外資系企業が求める人材のソフト、ハード両面での要件

RGF HR Agent Japan
マネージング ディレクター
マシュー ニコルズ

外資系企業の側では、どのような人材を求めているのだろうか。ニコルズ氏は次のように答える。「日本の人であれば、日本語と英語のバイリンガルであること。新興国に力を入れている企業であればさらに現地の言葉も含むトリリンガルであると有利です。ただし、言語はあくまでもコミュニケーションツールの一つ。大切なのは同僚や顧客をはじめ、さまざまな人たちの文化や考え方を尊重する姿勢です」。

さらに、最も重視されるのは専門性である。この点については数年おきに部署のローテーションが起きる日系企業とは異なる採用基準といえるだろう。「海外の企業では、ポテンシャル採用はまずありません。逆にいえば、特定の業界や職種に関する専門知識・経験・能力のある人は引き合いも多くなるでしょう」(ニコルズ氏)

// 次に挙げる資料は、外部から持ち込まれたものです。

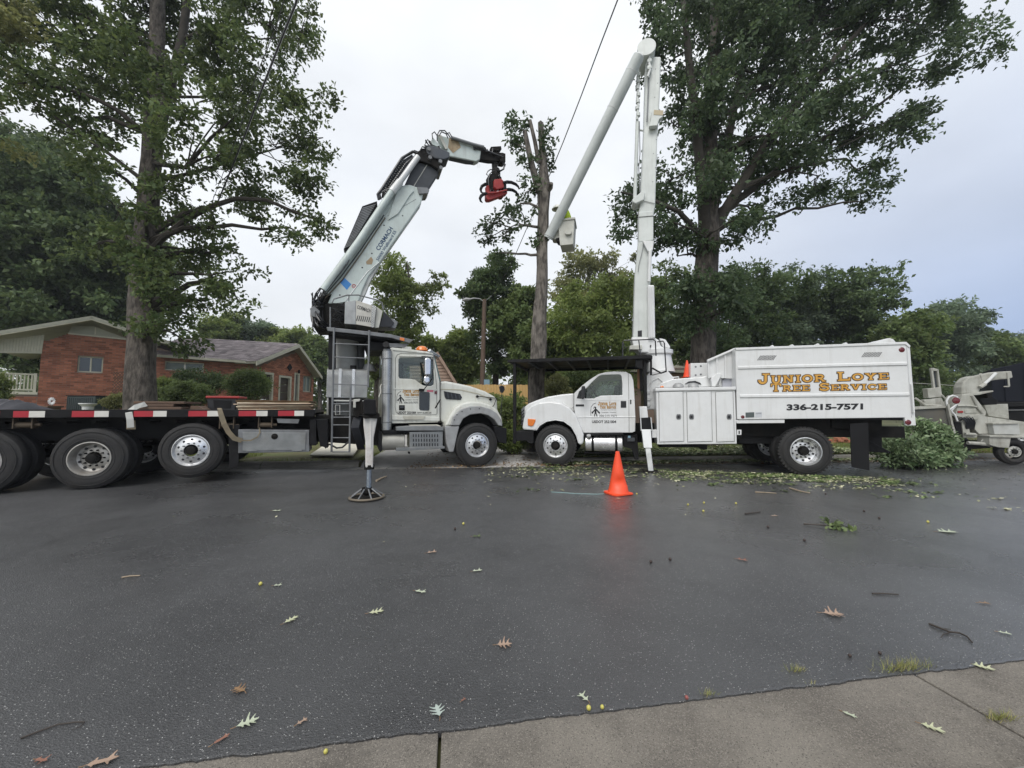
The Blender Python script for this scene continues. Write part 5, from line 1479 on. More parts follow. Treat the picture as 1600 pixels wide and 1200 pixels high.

前述したように外資系企業にとって日本はまだ成長の余地が感じられるようだ。マッカイ氏は「キーワードは『変化』を促すことができる人材です。外資系企業から見れば大きな投資をしているわけですから、『安定』ではなく、毎年成長し続けることが求められます。既存のやり方に固執せず、時にはリスクをとって大胆な意思決定をし、組織や市場の変化を促していくことが、経営幹部や管理職者には特に求められます。日本では、さまざまな規制や慣習の壁などもあり、簡単ではありませんが、大きなやりがいのある仕事だと思います」と話す。

RGFのブランドを再編しアジアの人材紹介事業を強化

ここまで、外資系企業が日本市場でも採用に意欲を見せていることを紹介した。だが、その外資系企業でもすべてが採用に成功しているわけではないという。マッカイ氏は「たとえば日本法人のCEOを採用する場合、どのような人物がふさわしいのか入念に議論する必要があります。サーチした結果、時には『今回は適した人がいません』と答えることもあります。決して妥協はしません」と言い切った。RGFグループの徹底した顧客と向き合う姿勢もうかがえる。同氏はこうも続ける。「昨年1年間で700人以上の経営幹部・上級管理職の紹介を行いました。中には大手外資系モバイル機器メーカーの日本法人CEOなどの例もあります。需要は高まっており、日本人にとっては大きなチャンスがあると考えられます」。